In the film, which opened Friday, Damon plays a man named Edward Wilson, whose greased hair parts from left to right, whose bespectacled eyes never well and whose rare smile is more like a sneer. He is a CIA operative intent on gaining Cold War intelligence on the Russians, and later on unmasking a mole within the CIA. This obsessive, trust-no-one way of life eats at Wilson's soul, his marriage and the tenuous relationship with his son.

It is the third consecutive role in which Damon must play, well, adult, following his turns as an energy analyst in "Syriana" and a crooked cop in "The Departed."

It's a career direction, says Damon, that he couldn't be happier with.

"I'm aging just like anyone else," he says, though looking at him, you begin to wonder. "But the roles do get better. I'd say objectively that the best roles out there tend to be for men 35 to 55 years old."

For the record, the average age of those best actors listed above is 41-plus, the oldest of the bunch a still-going-strong Denzel at 51.

Also for the record, the story behind Damon's involvement in "Shepherd" is a fascinating one in and of itself, one you might even say has two beginnings.

In 1997, before Matt Damon was Matt Damon -- that is, before the mostly unknown actor and his equally charismatic childhood pal, Ben Affleck, were to become Hollywood darlings by way of their own script called "Good Will Hunting" -- Damon asked his agent, Patrick Whitesell, to send him the five best unproduced screenplays floating around Hollywood.

"There aren't any roles for you in these movies," Whitesell told his client.

"I know," replied Damon. "I just want to read them."

The scripts came. Among them: "The Good Shepherd," by Eric Roth. Damon loved the tale, but indeed saw no role in it for him.

No matter, because "Hunting" would soon be released to critical acclaim and a box-office blitz, and in March 1998, Damon and Affleck would hoist Oscar statuettes for best original screenplay and deliver perhaps the most memorable acceptance speech of the night, an unapologetically exuberant Thank You to moms and dads and Bostonians and Cuba Gooding Jr.

That night, host Billy Crystal had plenty of fun at Damon's expense, once quipping that Damon "must feel like he's on the Senior's Tour," the young pup competing also in the best-actor category with screen legends Peter Fonda, Robert Duvall, Dustin Hoffman and eventual winner Jack Nicholson.

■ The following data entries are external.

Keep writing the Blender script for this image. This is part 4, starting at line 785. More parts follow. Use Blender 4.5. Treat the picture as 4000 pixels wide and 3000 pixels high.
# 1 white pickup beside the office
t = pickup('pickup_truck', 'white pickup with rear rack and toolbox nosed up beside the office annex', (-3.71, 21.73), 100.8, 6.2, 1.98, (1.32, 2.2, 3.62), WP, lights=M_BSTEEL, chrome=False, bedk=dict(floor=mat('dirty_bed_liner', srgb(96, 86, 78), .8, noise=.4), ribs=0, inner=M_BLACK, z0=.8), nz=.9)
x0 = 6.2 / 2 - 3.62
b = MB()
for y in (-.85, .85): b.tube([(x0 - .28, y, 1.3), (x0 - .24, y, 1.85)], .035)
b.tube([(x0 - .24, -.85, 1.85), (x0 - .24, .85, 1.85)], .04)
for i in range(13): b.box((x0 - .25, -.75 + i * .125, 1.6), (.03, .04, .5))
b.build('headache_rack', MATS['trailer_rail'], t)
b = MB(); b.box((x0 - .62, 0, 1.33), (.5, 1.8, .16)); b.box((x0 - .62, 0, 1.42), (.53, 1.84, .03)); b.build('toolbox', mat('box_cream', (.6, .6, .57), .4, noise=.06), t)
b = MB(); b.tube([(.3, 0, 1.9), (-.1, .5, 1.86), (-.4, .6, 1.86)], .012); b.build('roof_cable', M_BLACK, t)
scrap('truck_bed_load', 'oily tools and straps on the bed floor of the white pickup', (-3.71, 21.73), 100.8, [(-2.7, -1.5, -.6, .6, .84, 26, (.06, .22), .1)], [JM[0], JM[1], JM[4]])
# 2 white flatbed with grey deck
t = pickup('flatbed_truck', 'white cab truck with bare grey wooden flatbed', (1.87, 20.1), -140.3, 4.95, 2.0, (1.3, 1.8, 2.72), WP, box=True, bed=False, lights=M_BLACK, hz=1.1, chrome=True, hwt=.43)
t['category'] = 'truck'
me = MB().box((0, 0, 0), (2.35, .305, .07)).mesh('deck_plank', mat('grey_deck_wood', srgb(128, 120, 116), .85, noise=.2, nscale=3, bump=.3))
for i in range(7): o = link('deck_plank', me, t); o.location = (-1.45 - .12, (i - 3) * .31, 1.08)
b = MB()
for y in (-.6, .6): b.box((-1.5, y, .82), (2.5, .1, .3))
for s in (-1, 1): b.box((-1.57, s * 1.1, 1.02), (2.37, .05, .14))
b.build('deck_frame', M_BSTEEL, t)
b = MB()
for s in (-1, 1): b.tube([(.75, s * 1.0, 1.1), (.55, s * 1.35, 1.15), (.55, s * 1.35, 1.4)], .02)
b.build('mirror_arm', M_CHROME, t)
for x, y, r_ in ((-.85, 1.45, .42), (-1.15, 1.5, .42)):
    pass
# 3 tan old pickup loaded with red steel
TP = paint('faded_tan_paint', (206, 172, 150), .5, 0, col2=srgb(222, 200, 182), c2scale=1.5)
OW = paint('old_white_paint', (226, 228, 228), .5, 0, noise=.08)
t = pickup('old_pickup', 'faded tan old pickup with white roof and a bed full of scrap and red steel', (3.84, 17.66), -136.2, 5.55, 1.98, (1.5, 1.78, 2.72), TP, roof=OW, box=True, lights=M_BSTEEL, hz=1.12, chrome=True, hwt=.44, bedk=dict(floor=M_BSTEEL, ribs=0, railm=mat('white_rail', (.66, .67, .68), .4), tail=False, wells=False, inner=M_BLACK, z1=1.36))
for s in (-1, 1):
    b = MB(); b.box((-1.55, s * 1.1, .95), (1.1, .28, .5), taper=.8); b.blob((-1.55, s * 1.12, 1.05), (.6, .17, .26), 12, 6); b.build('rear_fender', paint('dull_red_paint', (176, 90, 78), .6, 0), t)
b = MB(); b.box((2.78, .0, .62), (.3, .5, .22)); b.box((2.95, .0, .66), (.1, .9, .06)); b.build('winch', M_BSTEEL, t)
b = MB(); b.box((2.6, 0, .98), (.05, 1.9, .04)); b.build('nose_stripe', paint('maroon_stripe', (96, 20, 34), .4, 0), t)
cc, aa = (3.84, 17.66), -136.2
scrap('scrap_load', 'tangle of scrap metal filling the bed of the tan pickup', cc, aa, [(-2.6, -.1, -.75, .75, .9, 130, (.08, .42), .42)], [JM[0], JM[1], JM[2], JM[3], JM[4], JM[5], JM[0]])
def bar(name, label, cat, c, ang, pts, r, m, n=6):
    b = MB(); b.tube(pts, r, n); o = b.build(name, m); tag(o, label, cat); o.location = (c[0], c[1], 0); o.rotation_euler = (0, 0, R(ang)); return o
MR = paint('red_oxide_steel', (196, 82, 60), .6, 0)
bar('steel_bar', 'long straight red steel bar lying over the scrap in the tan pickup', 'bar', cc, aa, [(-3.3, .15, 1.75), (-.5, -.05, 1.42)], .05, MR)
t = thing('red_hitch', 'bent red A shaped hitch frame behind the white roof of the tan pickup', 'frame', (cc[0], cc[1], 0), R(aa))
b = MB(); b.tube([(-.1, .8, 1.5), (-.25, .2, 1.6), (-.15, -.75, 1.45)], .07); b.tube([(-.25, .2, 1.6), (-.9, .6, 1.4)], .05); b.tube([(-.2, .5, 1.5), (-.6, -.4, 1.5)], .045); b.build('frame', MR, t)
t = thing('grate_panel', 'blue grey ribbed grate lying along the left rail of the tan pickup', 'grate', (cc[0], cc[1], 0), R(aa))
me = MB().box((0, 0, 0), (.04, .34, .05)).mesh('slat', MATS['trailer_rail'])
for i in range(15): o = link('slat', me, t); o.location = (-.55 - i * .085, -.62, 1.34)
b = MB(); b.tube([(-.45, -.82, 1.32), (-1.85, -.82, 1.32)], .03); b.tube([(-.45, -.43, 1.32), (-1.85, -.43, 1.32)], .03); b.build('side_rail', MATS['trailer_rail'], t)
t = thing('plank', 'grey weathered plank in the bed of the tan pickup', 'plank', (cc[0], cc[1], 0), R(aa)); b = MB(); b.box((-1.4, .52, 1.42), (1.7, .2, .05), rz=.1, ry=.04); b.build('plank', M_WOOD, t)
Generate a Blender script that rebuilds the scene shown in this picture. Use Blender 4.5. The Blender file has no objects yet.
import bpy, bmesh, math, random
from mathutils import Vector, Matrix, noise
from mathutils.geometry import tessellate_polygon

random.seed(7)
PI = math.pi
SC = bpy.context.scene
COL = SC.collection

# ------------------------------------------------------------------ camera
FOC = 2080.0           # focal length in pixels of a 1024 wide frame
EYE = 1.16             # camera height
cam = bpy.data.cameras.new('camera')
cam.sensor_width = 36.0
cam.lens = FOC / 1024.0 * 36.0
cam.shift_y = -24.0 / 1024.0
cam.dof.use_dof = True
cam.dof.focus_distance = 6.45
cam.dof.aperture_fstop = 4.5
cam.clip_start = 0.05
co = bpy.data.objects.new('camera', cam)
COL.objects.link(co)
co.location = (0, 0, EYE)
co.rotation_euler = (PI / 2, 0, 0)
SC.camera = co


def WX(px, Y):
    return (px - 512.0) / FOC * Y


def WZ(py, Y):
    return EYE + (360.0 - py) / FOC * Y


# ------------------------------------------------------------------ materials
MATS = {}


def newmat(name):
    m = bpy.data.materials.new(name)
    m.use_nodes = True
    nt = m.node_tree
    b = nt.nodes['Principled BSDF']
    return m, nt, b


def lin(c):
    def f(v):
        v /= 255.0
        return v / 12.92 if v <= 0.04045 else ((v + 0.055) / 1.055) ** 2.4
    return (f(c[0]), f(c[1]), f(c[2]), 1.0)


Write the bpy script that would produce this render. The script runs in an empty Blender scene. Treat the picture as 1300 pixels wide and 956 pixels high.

Damon was more than happy to take the ribbing; he and his best bud had truly arrived, and that entire Oscar experience remains something of a dream, including an industry party he attended that same weekend with Affleck and their family members.

"It was like, 'Tom Cruise is here! Brad Pitt is here!' " Damon remembers. "My family would run up and tell me who'd shown up. Then (Martin) Scorsese and De Niro rolled in, and the room just stops -- even that room stops."

Damon reveled in just a brief handshake, nothing more, with both men. And so you can imagine the range of emotions he felt years later, when he signed up for a Scorsese flick and had to say no to De Niro.

And so we turn to the second beginning of Damon's "Good Shepherd" story.

"When you're talking about Bob, you don't say 'Bob was in Taxi Driver,' you say Travis Bickle, you say Jake La Motta, Rupert Pupkin," Damon says, meaning that when you look into the eyes of Robert De Niro, you see the men he's played too.

And so one day it came to be, Damon saying no to Vito Corleone. They were sitting in a Manhattan production office in 2004, De Niro having offered Damon the lead in "The Good Shepherd" by way of a surprise phone call a few days before.